### TASK TO CARRY OUT
Pictures do not belong in your copy. Repeat all the other data exactly.

### DATASET EXCERPT

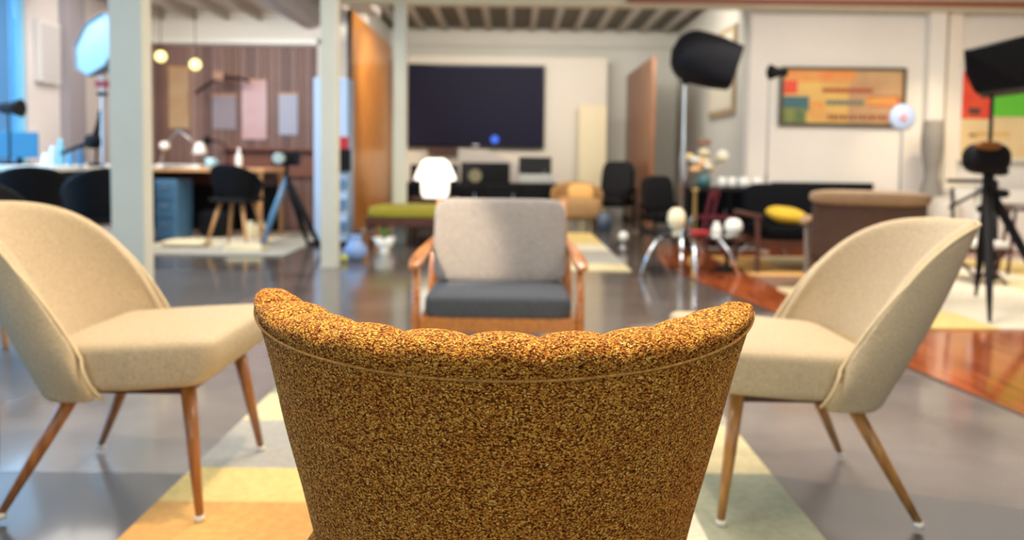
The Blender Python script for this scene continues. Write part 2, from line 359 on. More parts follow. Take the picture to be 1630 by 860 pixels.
rug('area_rug', 'pale cream rug under the study table by the plank wall', -3.5, -2.0, yf(413), 8.7, [0, .35, .7, 1], [0, .25, 1], rnd(5, ['cream', 'ivory', 'grey']), z=.003)
# ------------------------------------------------------------------ mustard chair, back to camera
def mustard():
    t = thing('lounge_chair', 'mustard boucle lounge chair with curved channelled back, seen from behind', 'chair', (-.030, .69, .014), math.radians(-4.5))
    thm = math.radians(84); NT = 220; w = .082
    def W(z): return .305 - .30*(.70-z) + .12*(.70-z)**2
    def D(z): return .215 - .12*(.70-z)
    def outer(th, z):
        s, c = math.sin(th), math.cos(th)
        X = W(z)*s/math.sin(thm); Y = D(z)*(1-c)/(1-math.cos(thm)) + (.70-z)*.16
        nx, ny = s/W(z), -c/(D(z)*1.05); l = math.hypot(nx, ny); return Vector((X, Y, z)), Vector((nx/l, ny/l, 0))
    rows = []; ringlen = None; arc = [0]; prev = None; ths = []
    for i in range(NT+1):
        th = -thm + 2*thm*i/NT; ths.append(th); p, _ = outer(th, .69)
        if prev is not None: arc.append(arc[-1] + (p-prev).length)
        prev = p
    half = arc[-1]/2; seam = []
    for i, th in enumerate(ths):
        u = abs(th/thm); s = arc[i]-half
        zs = .649 + .031*u**2; hgt = .036 - .023*u**1.5; zt = zs+hgt
        endf = 1.0
        e = max(0, (u-.66)/.34); th_k = 1 - .0*e
        thick = .080*(1-.52*e**1.6)
        puff = abs(math.cos(PI*(s-.022)/w))**.42
        prof = []
        for k in range(22):
            z = .24 + (zs-.24)*k/21; prof.append((-.004*math.sin(PI*k/21), z, 0))
        prof += [(.003, zs+.0015, 0)]
        for k in range(1, 19):
            q = PI*k/18
            d = thick/2 - math.copysign(abs(math.cos(q))**.8, math.cos(q))*(thick/2+.001)
            z = zs + .002 + (hgt-.002)*math.sin(q)**.75
            prof.append((d, z, min(1, k/5)))
        for k in range(1, 16):
            z = zs - (zs-.30)*k/15; prof.append((thick + .012*math.sin(PI*k/15), z, 1))
        row = []
        for (d, z, pf) in prof:
            p, n = outer(th, z)
            wob = (noise.noise(Vector((s*14, z*9, 2)))*.0022)
            p = p - n*d
            if pf:
                g = (puff-.85)*.008*pf
                mid, _ = outer(th, zs-.03); cc = p - (mid - n*thick/2); cc = Vector((cc.x, cc.y, max(cc.z, 0))) if z >= zs else -n
                if cc.length > 1e-5: p = p + cc.normalized()*g
            p = p + n*wob
            row.append(p)
        rows.append(row)
        p, n = outer(th, zs); seam.append(p + n*.0016)
    b = MB(); b.grid(rows); nprof = len(rows[0])
    b.f += [tuple(range(nprof)), tuple((NT)*nprof + k for k in range(nprof))]; b.mi += [0, 0]
    b.f += [(i*nprof, (i+1)*nprof, (i+1)*nprof+nprof-1, i*nprof+nprof-1) for i in range(NT)]; b.mi += [0]*NT
    b.build('backrest', M_must, t, smooth=True)
    MB().tube(seam[::2], .0015, 8).build('piping', M_welt, t, smooth=True)
    MB().cushion((0, .33, .355), (.46, .50, .15), .35, dome=.12, n=40).build('seat', M_must, t, smooth=True)
    for sx, sy in ((-1, 0), (1, 0), (-1, 1), (1, 1)):
        top = Vector((sx*.14, .15+.33*sy, .30)); bot = Vector((sx*.21, .07+.50*sy, .016))
        MB().tube([top, bot], [.019, .010], 14).build('leg', M_leg, t, smooth=True)
    return t
mustard()
# ------------------------------------------------------------------ beige cocktail chairs
def cocktail(label, loc, rz, lm):
    t = thing('cocktail_chair', label, 'chair', loc, rz, 'beige cocktail chairs')
    def B(phi): return Vector((-.0 - .180*max(0, math.cos(phi))**.6, .218*math.sin(phi), .268+.016*(1-max(0, math.cos(phi)))**3))
    def Rm(phi):
        c = max(0, math.cos(phi)); x = .04 + .40*c
        return Vector((-x, .236*math.sin(phi), .715 - 2.86*(.44-x)**2.34))
    NU, NV = 56, 16; P = []
    for i in range(NU+1):
        phi = -PI/2 + PI*i/NU; a, c = B(phi), Rm(phi); row = []
        out = Vector((-math.cos(phi), math.sin(phi)*.8, 0))
        for j in range(NV+1):
            v = j/NV; row.append(a.lerp(c, v) + out*(.020*math.sin(PI*v)))
        P.append(row)
    MB().grid(P).build('backrest', M_beige, t, smooth=True, solid=.032, sub=1)
    path = []
    def off(i, j):
        phi = -PI/2 + PI*i/NU; return P[i][j]
    for j in range(0, NV, 2): path.append(P[0][j] + Vector((.014, -.008, 0)))
    for i in range(0, NU+1):
        phi = -PI/2 + PI*i/NU; k = min(1, min(i, NU-i)/6)
        n = Vector((-math.cos(phi), math.sin(phi), 0)).normalized()
        path.append(P[i][NV] + n*.014*k + Vector((.012*(1-k), 0, -.004*k)))
    for j in range(NV-1, -1, -2): path.append(P[NU][j] + Vector((.014, .008, 0)))
    MB().tube(path, .0042, 8).build('piping', M_pipe, t, smooth=True)
    # seat: rounded block with a domed top, slightly narrower at the back
    b = MB().cushion((.062, 0, .358), (.43, .475, .118), .2, n=56, dome=.10)
    vs = []
    for v in b.v:
        x, y, z = v; k = 1 - .10*max(0, (.05-x)/.2); x2 = x - (.03*max(0, (.36-z)/.06) if x > .15 else 0)
        vs.append((x2, y*k, z + .012*(x-.05)/.2))
    b.v = vs; b.build('seat', M_beige, t, smooth=True)
    MB().box((.03, 0, .296), (.33, .36, .025)).build('seat_frame', M_darkwood, t, bevel=.004)
    for sy in (-1, 1):
        for tx, ty, tz, bx, by in ((-.085, .135, .30, -.235, .215), (.185, .165, .315, .232, .215)):
            top, bot = Vector((tx, sy*ty, tz)), Vector((bx, sy*by, .012))
            lg = MB().tube([top, top.lerp(bot, .5), bot], [.0185, .0150, .0092], 16).build('leg', lm, t, smooth=True)
            MB().tube([bot + Vector((0, 0, .002)), Vector((bot.x, bot.y, .0))], [.0105, .012], 12).build('glide', M_glide, lg, smooth=True)
    # stitched ribs on the inner back
    return t
cocktail('beige tweed cocktail chair on walnut legs, left of the mustard chair', (-.957, 1.945, .014), 0, M_leg).scale.z = 1.02
cocktail('beige tweed cocktail chair on honey-coloured legs, right of the mustard chair', (.735, 1.955, .014), PI, M_leg2)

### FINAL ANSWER
The Blender Python script for this scene continues. Write part 2, from line 359 on. More parts follow. Take the picture to be 1630 by 860 pixels.
rug('area_rug', 'pale cream rug under the study table by the plank wall', -3.5, -2.0, yf(413), 8.7, [0, .35, .7, 1], [0, .25, 1], rnd(5, ['cream', 'ivory', 'grey']), z=.003)
# ------------------------------------------------------------------ mustard chair, back to camera
def mustard():
    t = thing('lounge_chair', 'mustard boucle lounge chair with curved channelled back, seen from behind', 'chair', (-.030, .69, .014), math.radians(-4.5))
    thm = math.radians(84); NT = 220; w = .082
    def W(z): return .305 - .30*(.70-z) + .12*(.70-z)**2
    def D(z): return .215 - .12*(.70-z)
    def outer(th, z):
        s, c = math.sin(th), math.cos(th)
        X = W(z)*s/math.sin(thm); Y = D(z)*(1-c)/(1-math.cos(thm)) + (.70-z)*.16
        nx, ny = s/W(z), -c/(D(z)*1.05); l = math.hypot(nx, ny); return Vector((X, Y, z)), Vector((nx/l, ny/l, 0))
    rows = []; ringlen = None; arc = [0]; prev = None; ths = []
    for i in range(NT+1):
        th = -thm + 2*thm*i/NT; ths.append(th); p, _ = outer(th, .69)
        if prev is not None: arc.append(arc[-1] + (p-prev).length)
        prev = p
    half = arc[-1]/2; seam = []
    for i, th in enumerate(ths):
        u = abs(th/thm); s = arc[i]-half
        zs = .649 + .031*u**2; hgt = .036 - .023*u**1.5; zt = zs+hgt
        endf = 1.0
        e = max(0, (u-.66)/.34); th_k = 1 - .0*e
        thick = .080*(1-.52*e**1.6)
        puff = abs(math.cos(PI*(s-.022)/w))**.42
        prof = []
        for k in range(22):
            z = .24 + (zs-.24)*k/21; prof.append((-.004*math.sin(PI*k/21), z, 0))
        prof += [(.003, zs+.0015, 0)]
        for k in range(1, 19):
            q = PI*k/18
            d = thick/2 - math.copysign(abs(math.cos(q))**.8, math.cos(q))*(thick/2+.001)
            z = zs + .002 + (hgt-.002)*math.sin(q)**.75
            prof.append((d, z, min(1, k/5)))
        for k in range(1, 16):
            z = zs - (zs-.30)*k/15; prof.append((thick + .012*math.sin(PI*k/15), z, 1))
        row = []
        for (d, z, pf) in prof:
            p, n = outer(th, z)
            wob = (noise.noise(Vector((s*14, z*9, 2)))*.0022)
            p = p - n*d
            if pf:
                g = (puff-.85)*.008*pf
                mid, _ = outer(th, zs-.03); cc = p - (mid - n*thick/2); cc = Vector((cc.x, cc.y, max(cc.z, 0))) if z >= zs else -n
                if cc.length > 1e-5: p = p + cc.normalized()*g
            p = p + n*wob
            row.append(p)
        rows.append(row)
        p, n = outer(th, zs); seam.append(p + n*.0016)
    b = MB(); b.grid(rows); nprof = len(rows[0])
    b.f += [tuple(range(nprof)), tuple((NT)*nprof + k for k in range(nprof))]; b.mi += [0, 0]
    b.f += [(i*nprof, (i+1)*nprof, (i+1)*nprof+nprof-1, i*nprof+nprof-1) for i in range(NT)]; b.mi += [0]*NT
    b.build('backrest', M_must, t, smooth=True)
    MB().tube(seam[::2], .0015, 8).build('piping', M_welt, t, smooth=True)
    MB().cushion((0, .33, .355), (.46, .50, .15), .35, dome=.12, n=40).build('seat', M_must, t, smooth=True)
    for sx, sy in ((-1, 0), (1, 0), (-1, 1), (1, 1)):
        top = Vector((sx*.14, .15+.33*sy, .30)); bot = Vector((sx*.21, .07+.50*sy, .016))
        MB().tube([top, bot], [.019, .010], 14).build('leg', M_leg, t, smooth=True)
    return t
mustard()
# ------------------------------------------------------------------ beige cocktail chairs
def cocktail(label, loc, rz, lm):
    t = thing('cocktail_chair', label, 'chair', loc, rz, 'beige cocktail chairs')
    def B(phi): return Vector((-.0 - .180*max(0, math.cos(phi))**.6, .218*math.sin(phi), .268+.016*(1-max(0, math.cos(phi)))**3))
    def Rm(phi):
        c = max(0, math.cos(phi)); x = .04 + .40*c
        return Vector((-x, .236*math.sin(phi), .715 - 2.86*(.44-x)**2.34))
    NU, NV = 56, 16; P = []
    for i in range(NU+1):
        phi = -PI/2 + PI*i/NU; a, c = B(phi), Rm(phi); row = []
        out = Vector((-math.cos(phi), math.sin(phi)*.8, 0))
        for j in range(NV+1):
            v = j/NV; row.append(a.lerp(c, v) + out*(.020*math.sin(PI*v)))
        P.append(row)
    MB().grid(P).build('backrest', M_beige, t, smooth=True, solid=.032, sub=1)
    path = []
    def off(i, j):
        phi = -PI/2 + PI*i/NU; return P[i][j]
    for j in range(0, NV, 2): path.append(P[0][j] + Vector((.014, -.008, 0)))
    for i in range(0, NU+1):
        phi = -PI/2 + PI*i/NU; k = min(1, min(i, NU-i)/6)
        n = Vector((-math.cos(phi), math.sin(phi), 0)).normalized()
        path.append(P[i][NV] + n*.014*k + Vector((.012*(1-k), 0, -.004*k)))
    for j in range(NV-1, -1, -2): path.append(P[NU][j] + Vector((.014, .008, 0)))
    MB().tube(path, .0042, 8).build('piping', M_pipe, t, smooth=True)
    # seat: rounded block with a domed top, slightly narrower at the back
    b = MB().cushion((.062, 0, .358), (.43, .475, .118), .2, n=56, dome=.10)
    vs = []
    for v in b.v:
        x, y, z = v; k = 1 - .10*max(0, (.05-x)/.2); x2 = x - (.03*max(0, (.36-z)/.06) if x > .15 else 0)
        vs.append((x2, y*k, z + .012*(x-.05)/.2))
    b.v = vs; b.build('seat', M_beige, t, smooth=True)
    MB().box((.03, 0, .296), (.33, .36, .025)).build('seat_frame', M_darkwood, t, bevel=.004)
    for sy in (-1, 1):
        for tx, ty, tz, bx, by in ((-.085, .135, .30, -.235, .215), (.185, .165, .315, .232, .215)):
            top, bot = Vector((tx, sy*ty, tz)), Vector((bx, sy*by, .012))
            lg = MB().tube([top, top.lerp(bot, .5), bot], [.0185, .0150, .0092], 16).build('leg', lm, t, smooth=True)
            MB().tube([bot + Vector((0, 0, .002)), Vector((bot.x, bot.y, .0))], [.0105, .012], 12).build('glide', M_glide, lg, smooth=True)
    # stitched ribs on the inner back
    return t
cocktail('beige tweed cocktail chair on walnut legs, left of the mustard chair', (-.957, 1.945, .014), 0, M_leg).scale.z = 1.02
cocktail('beige tweed cocktail chair on honey-coloured legs, right of the mustard chair', (.735, 1.955, .014), PI, M_leg2)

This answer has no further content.